# What is needed
Write out the entire listing below exactly, with the pictures left out.

# Given information
------------------------------

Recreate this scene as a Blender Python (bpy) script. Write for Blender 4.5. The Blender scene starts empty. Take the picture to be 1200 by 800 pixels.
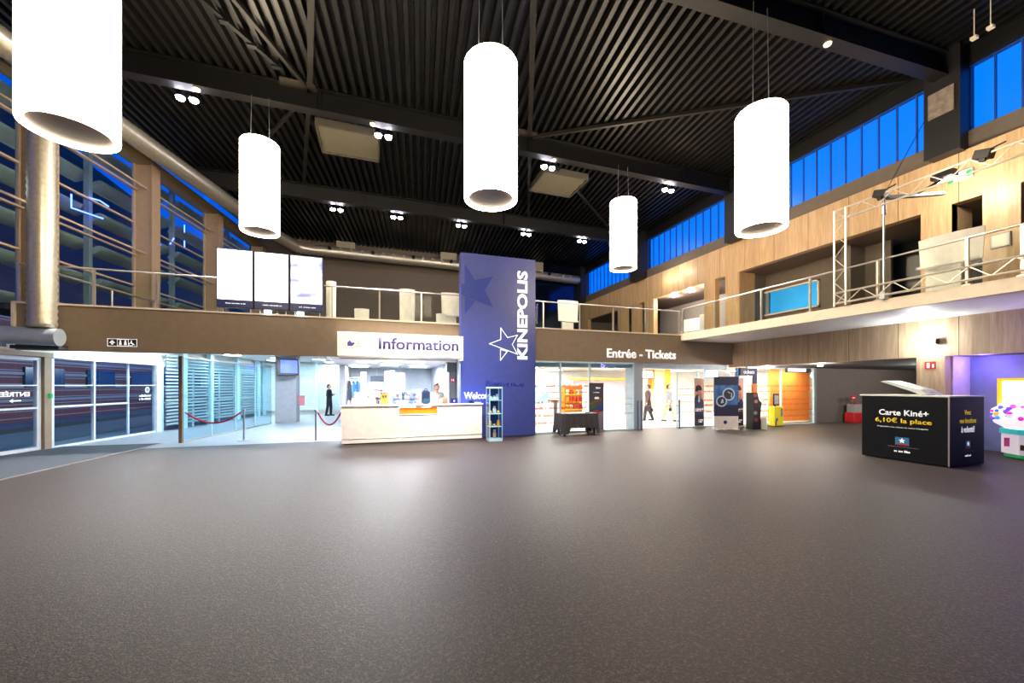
import bpy, bmesh, math, random
from mathutils import Vector, Matrix
random.seed(7)
C = bpy.context.scene.collection
PI = math.pi

# ------------------------------------------------------------------ materials
def lin(h):
    h = h.lstrip('#'); v = [int(h[i:i+2], 16)/255 for i in (0, 2, 4)]
    return tuple((c/12.92 if c <= .04045 else ((c+.055)/1.055)**2.4) for c in v) + (1,)
MATS = {}
def mat(name, col='#808080', rough=.5, metal=0, emit=0, ecol=None, var=.06, scale=6, bump=0, spec=None):
    if name in MATS: return MATS[name]
    m = bpy.data.materials.new(name); m.use_nodes = True; nt = m.node_tree
    b = nt.nodes['Principled BSDF']; b.inputs['Roughness'].default_value = rough; b.inputs['Metallic'].default_value = metal
    if spec is not None: b.inputs['Specular IOR Level'].default_value = spec
    c = lin(col); b.inputs['Base Color'].default_value = c
    if var:
        geo = nt.nodes.new('ShaderNodeNewGeometry'); n = nt.nodes.new('ShaderNodeTexNoise'); n.inputs['Scale'].default_value = scale
        nt.links.new(geo.outputs['Position'], n.inputs['Vector'])
        r = nt.nodes.new('ShaderNodeValToRGB')
        r.color_ramp.elements[0].position = .3; r.color_ramp.elements[1].position = .7
        r.color_ramp.elements[0].color = tuple(x*(1-var) for x in c[:3])+(1,)
        r.color_ramp.elements[1].color = tuple(min(1, x*(1+var)) for x in c[:3])+(1,)
        nt.links.new(n.outputs['Fac'], r.inputs['Fac']); nt.links.new(r.outputs['Color'], b.inputs['Base Color'])
        if bump:
            bp = nt.nodes.new('ShaderNodeBump'); bp.inputs['Strength'].default_value = bump; bp.inputs['Distance'].default_value = .01
            nt.links.new(n.outputs['Fac'], bp.inputs['Height']); nt.links.new(bp.outputs['Normal'], b.inputs['Normal'])
    if emit:
        b.inputs['Emission Color'].default_value = lin(ecol or col); b.inputs['Emission Strength'].default_value = emit
    MATS[name] = m; return m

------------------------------

# Answer for this exercise
Recreate this scene as a Blender Python (bpy) script. Write for Blender 4.5. The Blender scene starts empty. Take the picture to be 1200 by 800 pixels.
import bpy, bmesh, math, random
from mathutils import Vector, Matrix
random.seed(7)
C = bpy.context.scene.collection
PI = math.pi

# ------------------------------------------------------------------ materials
def lin(h):
    h = h.lstrip('#'); v = [int(h[i:i+2], 16)/255 for i in (0, 2, 4)]
    return tuple((c/12.92 if c <= .04045 else ((c+.055)/1.055)**2.4) for c in v) + (1,)
MATS = {}
def mat(name, col='#808080', rough=.5, metal=0, emit=0, ecol=None, var=.06, scale=6, bump=0, spec=None):
    if name in MATS: return MATS[name]
    m = bpy.data.materials.new(name); m.use_nodes = True; nt = m.node_tree
    b = nt.nodes['Principled BSDF']; b.inputs['Roughness'].default_value = rough; b.inputs['Metallic'].default_value = metal
    if spec is not None: b.inputs['Specular IOR Level'].default_value = spec
    c = lin(col); b.inputs['Base Color'].default_value = c
    if var:
        geo = nt.nodes.new('ShaderNodeNewGeometry'); n = nt.nodes.new('ShaderNodeTexNoise'); n.inputs['Scale'].default_value = scale
        nt.links.new(geo.outputs['Position'], n.inputs['Vector'])
        r = nt.nodes.new('ShaderNodeValToRGB')
        r.color_ramp.elements[0].position = .3; r.color_ramp.elements[1].position = .7
        r.color_ramp.elements[0].color = tuple(x*(1-var) for x in c[:3])+(1,)
        r.color_ramp.elements[1].color = tuple(min(1, x*(1+var)) for x in c[:3])+(1,)
        nt.links.new(n.outputs['Fac'], r.inputs['Fac']); nt.links.new(r.outputs['Color'], b.inputs['Base Color'])
        if bump:
            bp = nt.nodes.new('ShaderNodeBump'); bp.inputs['Strength'].default_value = bump; bp.inputs['Distance'].default_value = .01
            nt.links.new(n.outputs['Fac'], bp.inputs['Height']); nt.links.new(bp.outputs['Normal'], b.inputs['Normal'])
    if emit:
        b.inputs['Emission Color'].default_value = lin(ecol or col); b.inputs['Emission Strength'].default_value = emit
    MATS[name] = m; return m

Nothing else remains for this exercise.